Group revenue also increased from €6.9 billion in 2014 to more than €8.4 billion.
"In 2015, we executed well on our profitable growth strategy, delivering strong financial and operational results across the board and across the globe. Vestas met or exceeded its full-year 2015 guidance on revenue, EBIT margin, and free cash flow; and delivered double-digit margins and its highest ever net profit," said Vestas CEO Anders Runevad.
Runevad was particularly pleased with the company's performance in Finland and Poland in the last year.

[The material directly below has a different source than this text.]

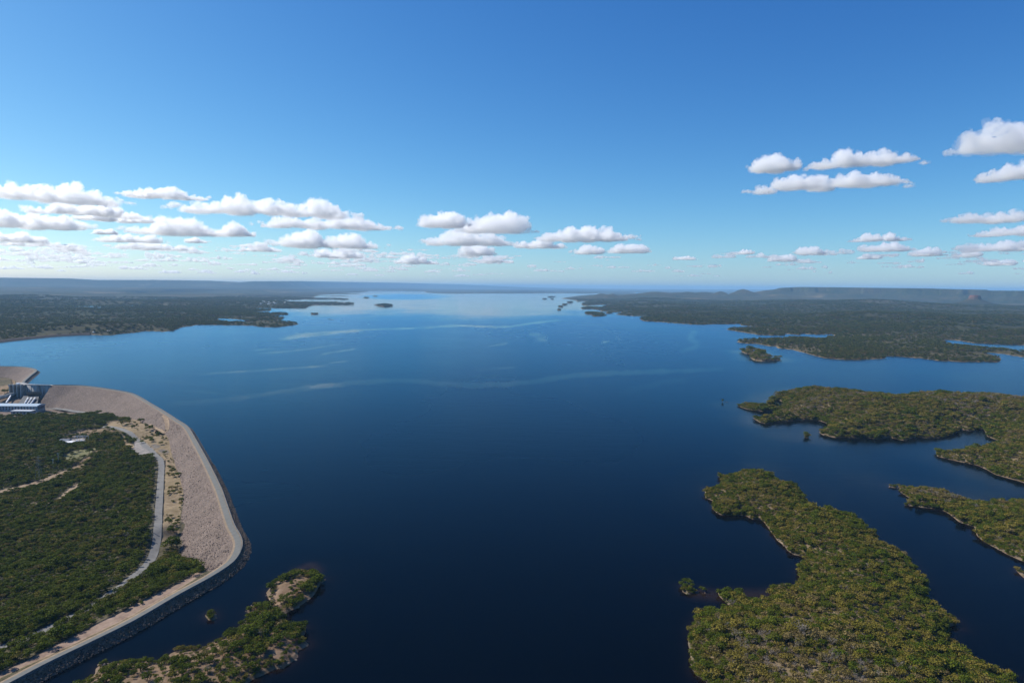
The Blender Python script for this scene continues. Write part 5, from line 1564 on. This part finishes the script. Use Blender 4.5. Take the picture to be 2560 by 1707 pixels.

For the second consecutive year, the board of directors has also recommended a dividend be paid to stakeholders. This year it is for DKK 6.82 (€0.91) per share, an increase from DKK 3.90 (€0.52) paid last year.
Focus on servicing
Vestas' investments for the year totalled €425 million and included the acquistion of servicing firm UpWind Solutions in the US.
For 2016, investments are expected to increase to €500 million, including the €88 million deal to buy German servicing specialist Availon, announced in January.
Both firms will help Vestas increase its servicing order backlog, which stood at €8.9 billion at the end of 2015. The acquisitions will also give the manufacturer the expertise to service turbines from other manufacturers.
Servicing is becoming an increasingly important part of Vestas' business, "a natural trend" in the market, said Runevad. The expansion in to servicing third-party turbines is also driven in part by a demand from its customers, he added.
In its outlook for 2016, Vestas is targeting revenue of €9 billion on the back of growth in servicing.
Gamesa-Siemens
Runevad is unsurprised by the potential for continued market consolidation following the rumours Siemens is in discussions with acquiring or merging with Spanish OEM Gamesa.
However, he is unmoved by the potential, deal which analysts suggest could form a manufacturer with up to 15% of the market share. Vestas has a "broad" and flexible portfolio of turbines with a global reach to compete with any potential merger, he said.